▶ Material provided
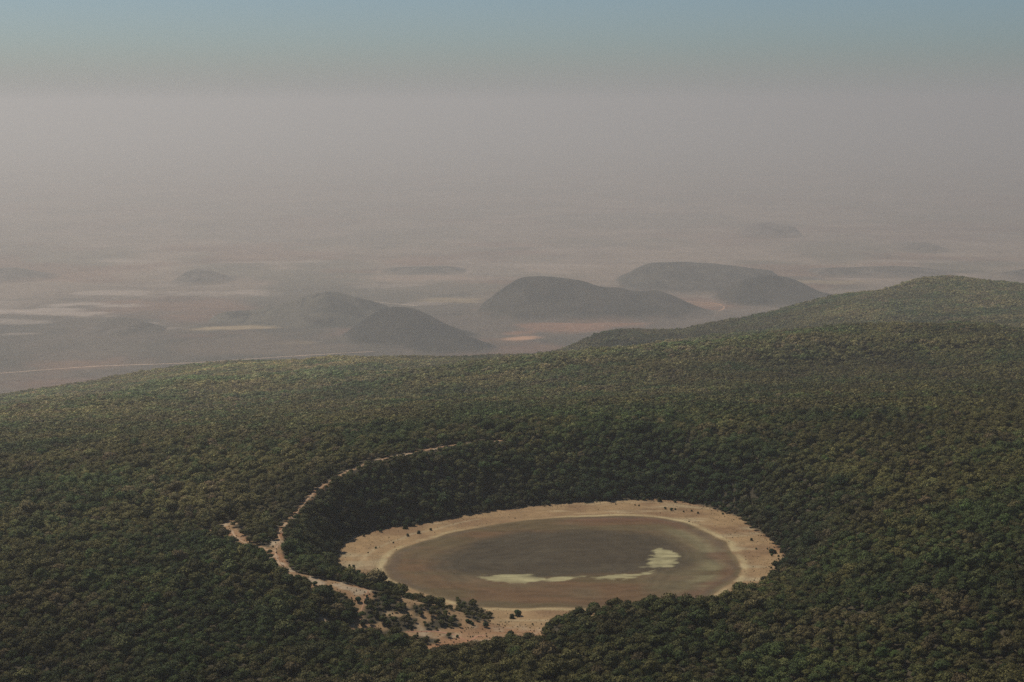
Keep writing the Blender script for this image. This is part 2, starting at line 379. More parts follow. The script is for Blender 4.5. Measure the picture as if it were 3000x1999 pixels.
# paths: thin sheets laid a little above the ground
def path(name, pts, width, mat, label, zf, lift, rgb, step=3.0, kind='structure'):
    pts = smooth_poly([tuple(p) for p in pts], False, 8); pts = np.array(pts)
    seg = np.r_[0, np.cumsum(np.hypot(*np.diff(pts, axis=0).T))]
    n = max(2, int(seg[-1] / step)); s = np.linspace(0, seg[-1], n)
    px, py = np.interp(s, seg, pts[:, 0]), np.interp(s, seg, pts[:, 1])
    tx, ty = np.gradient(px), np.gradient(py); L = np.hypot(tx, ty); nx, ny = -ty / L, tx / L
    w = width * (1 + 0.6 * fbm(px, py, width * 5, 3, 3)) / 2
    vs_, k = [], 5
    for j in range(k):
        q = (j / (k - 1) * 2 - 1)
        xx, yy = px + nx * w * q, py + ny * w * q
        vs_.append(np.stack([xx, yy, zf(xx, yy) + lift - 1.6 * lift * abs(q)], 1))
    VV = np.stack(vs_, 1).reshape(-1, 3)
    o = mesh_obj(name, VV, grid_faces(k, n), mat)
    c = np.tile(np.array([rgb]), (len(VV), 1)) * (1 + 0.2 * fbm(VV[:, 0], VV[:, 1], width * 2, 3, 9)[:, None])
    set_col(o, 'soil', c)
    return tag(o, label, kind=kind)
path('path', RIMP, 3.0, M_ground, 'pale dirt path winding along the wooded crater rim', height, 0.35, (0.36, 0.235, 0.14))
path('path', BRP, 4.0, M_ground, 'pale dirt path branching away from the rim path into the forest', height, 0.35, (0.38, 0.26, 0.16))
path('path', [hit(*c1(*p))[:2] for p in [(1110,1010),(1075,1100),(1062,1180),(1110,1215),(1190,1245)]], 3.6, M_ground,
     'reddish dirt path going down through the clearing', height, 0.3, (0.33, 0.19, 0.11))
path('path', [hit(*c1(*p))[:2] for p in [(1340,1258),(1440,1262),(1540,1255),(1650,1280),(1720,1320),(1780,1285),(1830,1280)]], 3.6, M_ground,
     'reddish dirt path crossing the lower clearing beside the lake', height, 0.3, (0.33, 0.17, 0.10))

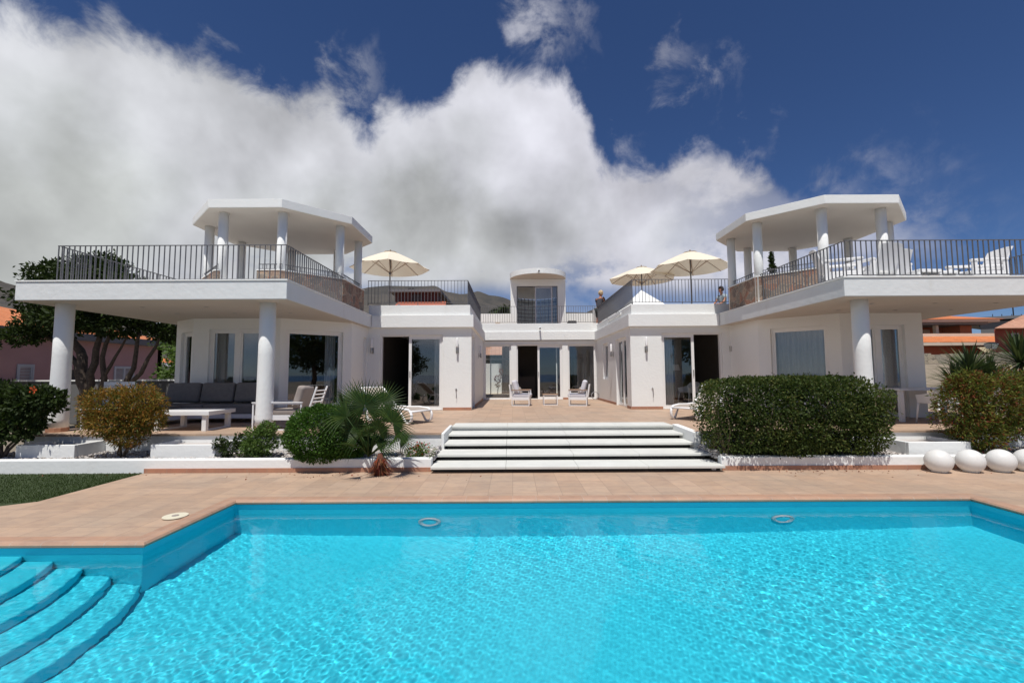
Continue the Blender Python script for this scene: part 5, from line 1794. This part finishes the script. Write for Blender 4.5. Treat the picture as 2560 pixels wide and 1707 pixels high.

▶ Problem description
Copy the records above exactly, leaving out every picture.

▶ Result
Keep writing the Blender script for this image. This is part 2, starting at line 379. More parts follow. The script is for Blender 4.5. Measure the picture as if it were 3000x1999 pixels.
# paths: thin sheets laid a little above the ground
def path(name, pts, width, mat, label, zf, lift, rgb, step=3.0, kind='structure'):
    pts = smooth_poly([tuple(p) for p in pts], False, 8); pts = np.array(pts)
    seg = np.r_[0, np.cumsum(np.hypot(*np.diff(pts, axis=0).T))]
    n = max(2, int(seg[-1] / step)); s = np.linspace(0, seg[-1], n)
    px, py = np.interp(s, seg, pts[:, 0]), np.interp(s, seg, pts[:, 1])
    tx, ty = np.gradient(px), np.gradient(py); L = np.hypot(tx, ty); nx, ny = -ty / L, tx / L
    w = width * (1 + 0.6 * fbm(px, py, width * 5, 3, 3)) / 2
    vs_, k = [], 5
    for j in range(k):
        q = (j / (k - 1) * 2 - 1)
        xx, yy = px + nx * w * q, py + ny * w * q
        vs_.append(np.stack([xx, yy, zf(xx, yy) + lift - 1.6 * lift * abs(q)], 1))
    VV = np.stack(vs_, 1).reshape(-1, 3)
    o = mesh_obj(name, VV, grid_faces(k, n), mat)
    c = np.tile(np.array([rgb]), (len(VV), 1)) * (1 + 0.2 * fbm(VV[:, 0], VV[:, 1], width * 2, 3, 9)[:, None])
    set_col(o, 'soil', c)
    return tag(o, label, kind=kind)
path('path', RIMP, 3.0, M_ground, 'pale dirt path winding along the wooded crater rim', height, 0.35, (0.36, 0.235, 0.14))
path('path', BRP, 4.0, M_ground, 'pale dirt path branching away from the rim path into the forest', height, 0.35, (0.38, 0.26, 0.16))
path('path', [hit(*c1(*p))[:2] for p in [(1110,1010),(1075,1100),(1062,1180),(1110,1215),(1190,1245)]], 3.6, M_ground,
     'reddish dirt path going down through the clearing', height, 0.3, (0.33, 0.19, 0.11))
path('path', [hit(*c1(*p))[:2] for p in [(1340,1258),(1440,1262),(1540,1255),(1650,1280),(1720,1320),(1780,1285),(1830,1280)]], 3.6, M_ground,
     'reddish dirt path crossing the lower clearing beside the lake', height, 0.3, (0.33, 0.17, 0.10))

Continue the Blender Python script for this scene: part 5, from line 1794. This part finishes the script. Write for Blender 4.5. Treat the picture as 2560 pixels wide and 1707 pixels high.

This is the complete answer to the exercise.